- Task objective -
Write out the listing, please, but only from its first line through the line containing "COL = S.collection", exactly as given and without pictures.

>> Start Source excerpt

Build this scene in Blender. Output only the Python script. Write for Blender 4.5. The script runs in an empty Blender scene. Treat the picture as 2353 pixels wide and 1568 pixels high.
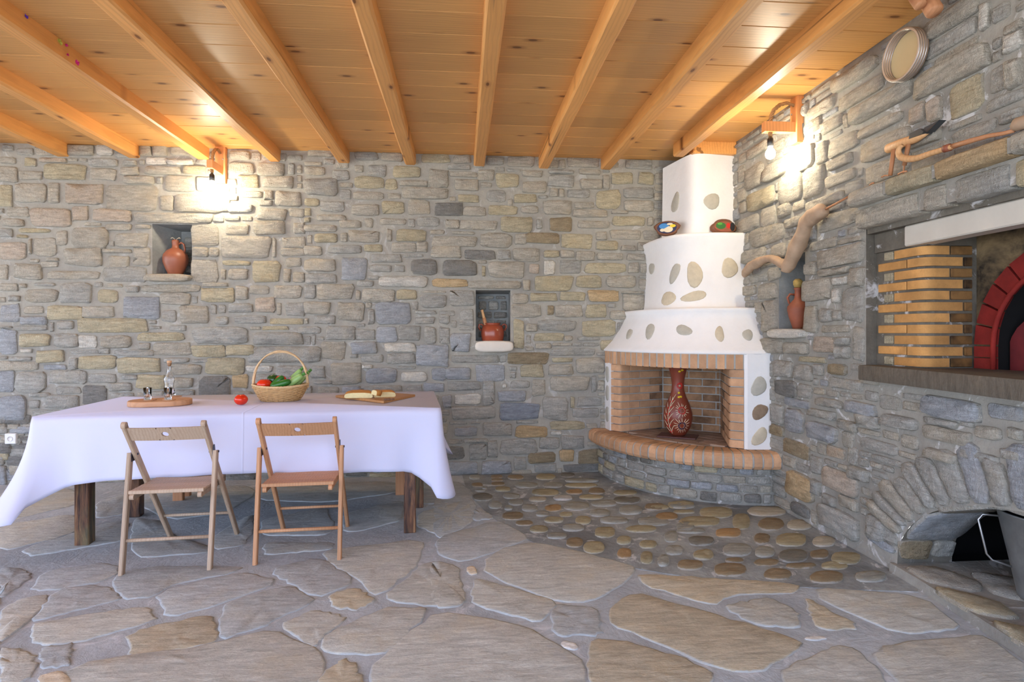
import bpy, bmesh, math, random
from mathutils import Vector, Matrix, noise
from mathutils.bvhtree import BVHTree
R = math.radians
random.seed(7)
S = bpy.context.scene
COL = S.collection

# ------------------------------------------------------------------ camera, world, light
F, CX, HY, TH, CH = 1340.0, 1176.5, 766.0, R(4.95), 1.22
cd = bpy.data.cameras.new('camera'); cam = bpy.data.objects.new('camera', cd); COL.objects.link(cam)
cam.location = (0, 0, CH); cam.rotation_euler = (R(90), 0, -TH)
cd.sensor_width = 36; cd.lens = F/2353*36; cd.shift_y = (HY-784)/2353; cd.clip_start = .02
S.camera = cam
w = bpy.data.worlds.new('world'); S.world = w; w.use_nodes = True
nt = w.node_tree; nt.nodes.clear()
wo = nt.nodes.new('ShaderNodeOutputWorld'); bg = nt.nodes.new('ShaderNodeBackground')
tc = nt.nodes.new('ShaderNodeTexCoord'); sx = nt.nodes.new('ShaderNodeSeparateXYZ'); cr = nt.nodes.new('ShaderNodeValToRGB')
mp = nt.nodes.new('ShaderNodeMapRange'); mp.inputs[1].default_value = -1; mp.inputs[2].default_value = 1
nt.links.new(tc.outputs['Generated'], sx.inputs[0]); nt.links.new(sx.outputs[2], mp.inputs[0])
nt.links.new(mp.outputs[0], cr.inputs[0]); nt.links.new(cr.outputs[0], bg.inputs[0]); nt.links.new(bg.outputs[0], wo.inputs[0])
e = cr.color_ramp.elements
e[0].position = 0; e[0].color = (.84, .82, .78, 1)
e[1].position = 1; e[1].color = (.42, .58, 1, 1)
k = e.new(.49); k.color = (.84, .86, .88, 1)
k = e.new(.52); k.color = (.66, .78, 1, 1)
k = e.new(.70); k.color = (.50, .65, 1, 1)
bg.inputs[1].default_value = 3.5
BULB_STRENGTH = 260
S.view_settings.view_transform = 'Standard'; S.view_settings.look = 'None'
S.view_settings.exposure = .62; S.view_settings.gamma = 1; S.view_settings.use_curve_mapping = False

# ------------------------------------------------------------------ measuring helpers
CT, ST = math.cos(TH), math.sin(TH)
CAM = Vector((0, 0, CH))
def ray(px, py):
    a = (px-CX)/F; b = (HY-py)/F
    return Vector((a*CT+ST, -a*ST+CT, b))
def onX(px, py, X): d = ray(px, py); return CAM+d*(X/d.x)
def onY(px, py, Y): d = ray(px, py); return CAM+d*(Y/d.y)
def onZ(px, py, z): d = ray(px, py); return CAM+d*((z-CH)/d.z)
XW, YW, ZC = 2.20, 5.04, 2.755           # right wall, back wall, ceiling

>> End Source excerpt

- Output of the task -
Build this scene in Blender. Output only the Python script. Write for Blender 4.5. The script runs in an empty Blender scene. Treat the picture as 2353 pixels wide and 1568 pixels high.
import bpy, bmesh, math, random
from mathutils import Vector, Matrix, noise
from mathutils.bvhtree import BVHTree
R = math.radians
random.seed(7)
S = bpy.context.scene
COL = S.collection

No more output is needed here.